To do | Copy the first line of the material below and every later line through the line containing "v2 = wv.outputs[0]", without any other output.

**********

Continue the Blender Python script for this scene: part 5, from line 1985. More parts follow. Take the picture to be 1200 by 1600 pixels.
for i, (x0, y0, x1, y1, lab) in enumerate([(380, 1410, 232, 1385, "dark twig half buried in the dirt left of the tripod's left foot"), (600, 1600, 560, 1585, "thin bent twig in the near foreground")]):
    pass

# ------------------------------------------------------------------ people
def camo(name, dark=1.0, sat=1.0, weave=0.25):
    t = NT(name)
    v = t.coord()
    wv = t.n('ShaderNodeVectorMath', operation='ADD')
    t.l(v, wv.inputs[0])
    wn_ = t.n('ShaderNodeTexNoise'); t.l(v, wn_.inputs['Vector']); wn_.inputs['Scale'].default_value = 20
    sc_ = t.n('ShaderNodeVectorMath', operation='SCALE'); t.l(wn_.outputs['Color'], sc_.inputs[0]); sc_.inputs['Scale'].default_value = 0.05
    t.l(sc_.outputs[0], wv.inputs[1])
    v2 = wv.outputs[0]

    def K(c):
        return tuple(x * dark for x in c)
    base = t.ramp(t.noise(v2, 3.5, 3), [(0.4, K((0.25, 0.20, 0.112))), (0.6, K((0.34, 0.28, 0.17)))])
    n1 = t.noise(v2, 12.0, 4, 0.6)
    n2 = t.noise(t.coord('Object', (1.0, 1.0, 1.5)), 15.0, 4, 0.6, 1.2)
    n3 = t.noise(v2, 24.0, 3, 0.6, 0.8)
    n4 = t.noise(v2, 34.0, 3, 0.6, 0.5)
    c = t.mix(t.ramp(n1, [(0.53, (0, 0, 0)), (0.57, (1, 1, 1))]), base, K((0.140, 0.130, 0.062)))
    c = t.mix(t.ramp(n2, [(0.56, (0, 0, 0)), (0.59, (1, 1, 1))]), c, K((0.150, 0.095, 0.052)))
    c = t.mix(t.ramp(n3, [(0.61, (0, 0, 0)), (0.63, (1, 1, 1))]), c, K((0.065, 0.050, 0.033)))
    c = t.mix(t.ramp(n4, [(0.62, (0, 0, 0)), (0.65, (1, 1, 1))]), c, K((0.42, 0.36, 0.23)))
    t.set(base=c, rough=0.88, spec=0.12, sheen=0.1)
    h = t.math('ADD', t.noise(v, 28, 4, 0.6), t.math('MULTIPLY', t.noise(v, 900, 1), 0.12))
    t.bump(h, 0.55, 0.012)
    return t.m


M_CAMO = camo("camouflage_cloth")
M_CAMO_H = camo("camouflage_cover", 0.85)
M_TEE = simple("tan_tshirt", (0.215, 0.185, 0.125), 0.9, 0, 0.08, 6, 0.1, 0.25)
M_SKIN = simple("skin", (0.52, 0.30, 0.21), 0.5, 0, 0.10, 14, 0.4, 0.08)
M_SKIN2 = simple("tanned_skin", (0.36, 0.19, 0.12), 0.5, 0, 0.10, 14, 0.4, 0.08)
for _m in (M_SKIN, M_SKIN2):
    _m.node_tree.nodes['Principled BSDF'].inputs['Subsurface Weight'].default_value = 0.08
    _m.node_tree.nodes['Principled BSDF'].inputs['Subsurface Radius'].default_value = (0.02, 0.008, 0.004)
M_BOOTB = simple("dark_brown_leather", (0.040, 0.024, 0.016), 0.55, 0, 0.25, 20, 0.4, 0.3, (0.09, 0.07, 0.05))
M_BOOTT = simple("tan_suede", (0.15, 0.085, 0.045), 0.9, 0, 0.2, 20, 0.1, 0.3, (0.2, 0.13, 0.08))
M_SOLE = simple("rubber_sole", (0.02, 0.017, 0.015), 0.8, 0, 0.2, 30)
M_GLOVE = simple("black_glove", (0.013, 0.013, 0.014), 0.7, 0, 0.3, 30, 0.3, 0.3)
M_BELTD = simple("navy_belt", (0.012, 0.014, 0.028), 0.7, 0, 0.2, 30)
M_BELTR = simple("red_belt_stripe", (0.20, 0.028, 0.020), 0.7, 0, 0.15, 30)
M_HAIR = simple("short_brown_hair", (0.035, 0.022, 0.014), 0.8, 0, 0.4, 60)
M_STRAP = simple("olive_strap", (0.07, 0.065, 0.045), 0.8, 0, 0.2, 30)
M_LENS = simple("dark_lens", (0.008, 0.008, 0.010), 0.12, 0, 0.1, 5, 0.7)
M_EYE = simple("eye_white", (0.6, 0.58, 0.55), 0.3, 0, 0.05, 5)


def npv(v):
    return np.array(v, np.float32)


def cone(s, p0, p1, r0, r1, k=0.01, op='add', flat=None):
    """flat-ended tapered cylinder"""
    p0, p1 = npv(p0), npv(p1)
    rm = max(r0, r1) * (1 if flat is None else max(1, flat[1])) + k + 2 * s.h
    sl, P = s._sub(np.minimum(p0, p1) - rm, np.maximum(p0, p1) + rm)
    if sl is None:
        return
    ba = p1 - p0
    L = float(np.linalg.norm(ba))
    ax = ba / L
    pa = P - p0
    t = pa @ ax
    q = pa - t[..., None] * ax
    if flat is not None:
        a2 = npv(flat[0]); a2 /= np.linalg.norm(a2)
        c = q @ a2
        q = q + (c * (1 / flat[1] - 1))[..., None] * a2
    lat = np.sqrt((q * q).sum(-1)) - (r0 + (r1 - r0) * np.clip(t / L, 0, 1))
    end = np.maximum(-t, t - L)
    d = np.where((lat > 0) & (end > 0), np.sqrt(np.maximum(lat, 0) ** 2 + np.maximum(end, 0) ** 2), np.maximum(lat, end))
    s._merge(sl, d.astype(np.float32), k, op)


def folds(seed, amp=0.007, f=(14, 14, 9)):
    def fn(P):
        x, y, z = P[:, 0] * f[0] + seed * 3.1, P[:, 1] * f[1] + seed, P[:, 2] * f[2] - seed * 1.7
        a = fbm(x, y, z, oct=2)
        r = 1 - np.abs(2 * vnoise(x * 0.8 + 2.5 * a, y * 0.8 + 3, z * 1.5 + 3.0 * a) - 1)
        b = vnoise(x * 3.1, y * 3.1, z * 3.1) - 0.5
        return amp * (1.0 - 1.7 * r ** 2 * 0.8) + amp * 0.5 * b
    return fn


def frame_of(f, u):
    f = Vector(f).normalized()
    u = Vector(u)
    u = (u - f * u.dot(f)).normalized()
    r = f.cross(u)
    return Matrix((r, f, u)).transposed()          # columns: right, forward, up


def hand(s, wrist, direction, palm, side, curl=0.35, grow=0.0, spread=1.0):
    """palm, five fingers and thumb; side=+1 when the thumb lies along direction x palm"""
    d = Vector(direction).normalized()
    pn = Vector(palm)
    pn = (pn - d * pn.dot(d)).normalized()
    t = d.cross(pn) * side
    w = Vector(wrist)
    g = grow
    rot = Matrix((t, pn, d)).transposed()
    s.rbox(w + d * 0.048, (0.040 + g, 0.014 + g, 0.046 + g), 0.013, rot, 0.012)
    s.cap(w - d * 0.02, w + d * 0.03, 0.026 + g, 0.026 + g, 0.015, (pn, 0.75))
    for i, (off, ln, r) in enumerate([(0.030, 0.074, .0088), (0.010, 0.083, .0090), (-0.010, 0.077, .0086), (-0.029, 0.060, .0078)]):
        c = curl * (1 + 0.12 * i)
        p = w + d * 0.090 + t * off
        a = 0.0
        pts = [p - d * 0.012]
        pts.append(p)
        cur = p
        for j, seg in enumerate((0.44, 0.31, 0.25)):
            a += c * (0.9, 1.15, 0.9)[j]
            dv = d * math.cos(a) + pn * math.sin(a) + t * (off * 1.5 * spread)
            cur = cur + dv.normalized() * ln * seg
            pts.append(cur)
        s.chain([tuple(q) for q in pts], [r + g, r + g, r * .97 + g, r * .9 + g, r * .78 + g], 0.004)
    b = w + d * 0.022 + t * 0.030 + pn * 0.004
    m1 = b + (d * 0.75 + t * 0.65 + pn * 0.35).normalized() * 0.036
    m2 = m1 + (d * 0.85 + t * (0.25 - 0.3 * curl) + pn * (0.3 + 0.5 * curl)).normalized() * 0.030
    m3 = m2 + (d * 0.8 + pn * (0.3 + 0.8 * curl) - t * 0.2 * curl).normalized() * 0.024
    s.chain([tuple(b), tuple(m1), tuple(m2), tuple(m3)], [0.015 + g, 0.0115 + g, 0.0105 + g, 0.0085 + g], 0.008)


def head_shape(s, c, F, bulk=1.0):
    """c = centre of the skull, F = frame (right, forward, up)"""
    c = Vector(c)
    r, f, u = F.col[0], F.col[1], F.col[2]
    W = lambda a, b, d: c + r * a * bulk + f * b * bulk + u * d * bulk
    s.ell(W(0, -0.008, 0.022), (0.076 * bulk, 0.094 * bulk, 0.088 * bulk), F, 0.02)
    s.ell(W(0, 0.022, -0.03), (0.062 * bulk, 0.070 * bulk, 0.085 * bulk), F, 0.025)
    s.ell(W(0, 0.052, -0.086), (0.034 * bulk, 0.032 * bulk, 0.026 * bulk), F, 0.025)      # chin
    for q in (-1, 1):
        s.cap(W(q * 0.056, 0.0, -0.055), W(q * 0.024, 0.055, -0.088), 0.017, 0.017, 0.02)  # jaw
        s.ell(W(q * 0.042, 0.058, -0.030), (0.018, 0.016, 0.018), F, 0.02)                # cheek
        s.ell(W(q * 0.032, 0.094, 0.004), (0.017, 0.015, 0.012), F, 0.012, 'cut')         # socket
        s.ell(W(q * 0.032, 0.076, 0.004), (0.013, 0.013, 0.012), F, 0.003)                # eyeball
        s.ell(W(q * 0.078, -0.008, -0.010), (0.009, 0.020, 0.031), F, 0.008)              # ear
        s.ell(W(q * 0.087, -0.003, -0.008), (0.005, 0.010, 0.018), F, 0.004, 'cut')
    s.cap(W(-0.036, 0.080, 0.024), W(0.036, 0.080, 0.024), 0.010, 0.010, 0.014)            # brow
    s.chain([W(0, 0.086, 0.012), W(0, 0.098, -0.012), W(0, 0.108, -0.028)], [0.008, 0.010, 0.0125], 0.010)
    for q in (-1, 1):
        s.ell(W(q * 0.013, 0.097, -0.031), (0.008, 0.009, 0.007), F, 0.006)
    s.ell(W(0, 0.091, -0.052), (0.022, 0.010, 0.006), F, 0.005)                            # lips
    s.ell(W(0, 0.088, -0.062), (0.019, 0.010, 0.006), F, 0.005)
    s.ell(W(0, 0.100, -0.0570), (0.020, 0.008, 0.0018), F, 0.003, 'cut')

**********

Expected output |
Continue the Blender Python script for this scene: part 5, from line 1985. More parts follow. Take the picture to be 1200 by 1600 pixels.
for i, (x0, y0, x1, y1, lab) in enumerate([(380, 1410, 232, 1385, "dark twig half buried in the dirt left of the tripod's left foot"), (600, 1600, 560, 1585, "thin bent twig in the near foreground")]):
    pass

# ------------------------------------------------------------------ people
def camo(name, dark=1.0, sat=1.0, weave=0.25):
    t = NT(name)
    v = t.coord()
    wv = t.n('ShaderNodeVectorMath', operation='ADD')
    t.l(v, wv.inputs[0])
    wn_ = t.n('ShaderNodeTexNoise'); t.l(v, wn_.inputs['Vector']); wn_.inputs['Scale'].default_value = 20
    sc_ = t.n('ShaderNodeVectorMath', operation='SCALE'); t.l(wn_.outputs['Color'], sc_.inputs[0]); sc_.inputs['Scale'].default_value = 0.05
    t.l(sc_.outputs[0], wv.inputs[1])
    v2 = wv.outputs[0]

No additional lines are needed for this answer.